Voting takes place during weekly epochs, which begin with the block on Ethereum that follows 00:00 UTC each Thursday, and ends with the last block on the following Wednesday at 23:59:59 UTC.
It falls into two categories: voting for, and vetoing. During each weekly epoch, votes and vetoes can be made for initiatives, though in the last 24 hours before the end of the epoch only vetoes are possible. In the final 24-hour period of each epoch, existing votes can still be removed and reallocated to veto initiatives.
Past voting rounds can be viewed in this Dune dashboard [TODO].
How do I accrue voting power?
A user's voting power is proportional to the staked LQTY, but increases with time, following a linear growth.
Voting Power = LQTY Staked × Staking Age
The above chart shows the individual voting power of four users A, B, C and D that have staked the same amount at different times. By dividing their individual voting power by the total voting power, we can determine the relative voting power distribution:
The longer a user stakes, the more voting power they lose with unstaking.
Can I stake more or partially reduce my stake later?
Yes, it is possible to increase or reduce an existing stake.

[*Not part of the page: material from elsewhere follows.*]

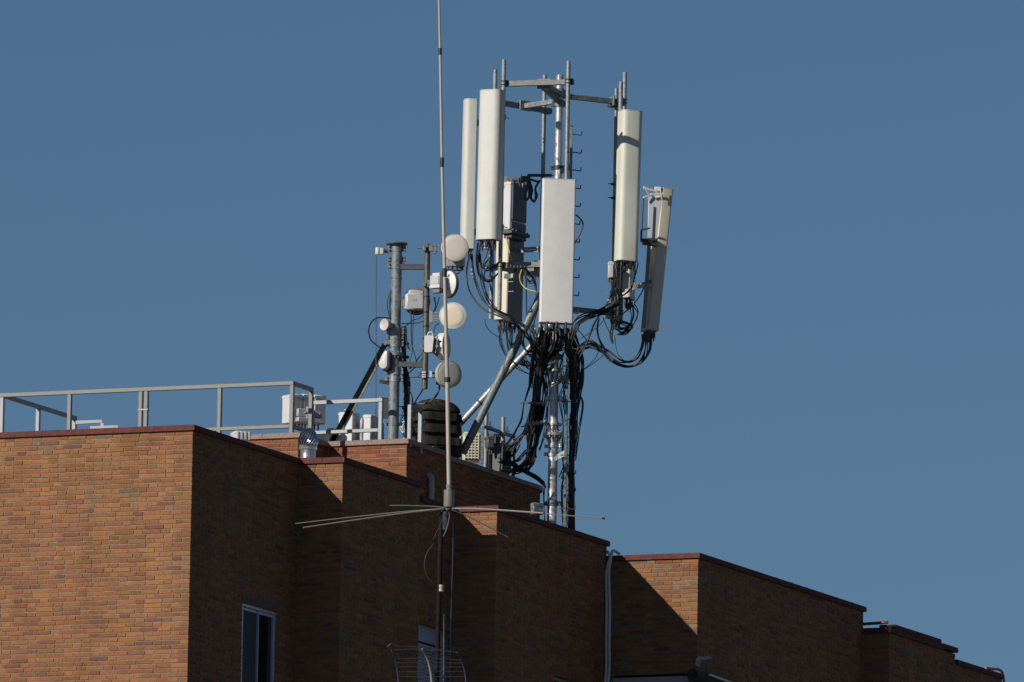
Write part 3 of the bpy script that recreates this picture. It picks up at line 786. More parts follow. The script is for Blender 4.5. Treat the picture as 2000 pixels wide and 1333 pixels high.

Keep in mind that the new amount added starts off with a voting power of 0, while reducing your stake will leave your staking age unchanged.
A new amount added to a pre-existing stake starts off with a voting power of 0 (to prevent flash-loan-like abuses): therefore, right after staking, the total voting power stays the same (the line is continuous), but the slope increases. Conversely, when unstaking, there is an immediate drop (discontinuity) in the user's voting power, besides the obvious decrease of the slope.
How are new initiatives proposed?
Any user having at a certain minimum percentage of the total voting power of all LQTY staked and paying the registration fee can propose new incentives.
Technically, any Ethereum address can receive Protocol Liquidity Incentives, but it is generally advisable to create a smart contract for the initiative, which contains any logic necessary to direct any received funds which will be paid in BOLD. This contract should be properly reviewed and audited by the proposer to ensure that it is secure and will work as intended.
The proposer should deploy the initiative to Ethereum, and then call registerInitiative(address _initiative)
on the Governance.sol
contract [link TODO], paying 100 BOLD for registration.
Once registered, the initiative can be voted upon in the following epoch. For efficiency reasons, only initiatives which would receive a minimum claim [TBD] are eligible. Initiatives failing to reach this threshold during four or more consecutive epochs may be permissionlessly unregistered.
How are incentives distributed?
Protocol Liquidity Incentives accrue and are then distributed on a weekly cadence across to all qualifying initiatives, or target addresses.
To qualify for incentives, an initiative must reach a relative threshold of all votes as well as an absolute threshold leading to a minimum weekly claim. Incentives considered as “vetoed” don’t qualify for incentives.
The incentive distribution is a function of gauge weighting between all qualifying initiatives: the incentives are split in proportion to the relative votes (without counting the vetoes as long as the initiatives qualify).
Incentives must be claimed in the same week, else they get redistributed to the next week's round.
What happens to vetoed initiatives?
Initiatives receiving more vetoes than votes are disqualified from incentives if the number of vetoes exceeds an absolute threshold of all existing votes. Such initiatives can be deregistered by anyone.
What happens to inactive or unpopular initiatives?
Initiatives that fail to reach the qualifying threshold or the minimum weekly claim for more 4 consecutive epochs (weeks) can be deregistered by anyone.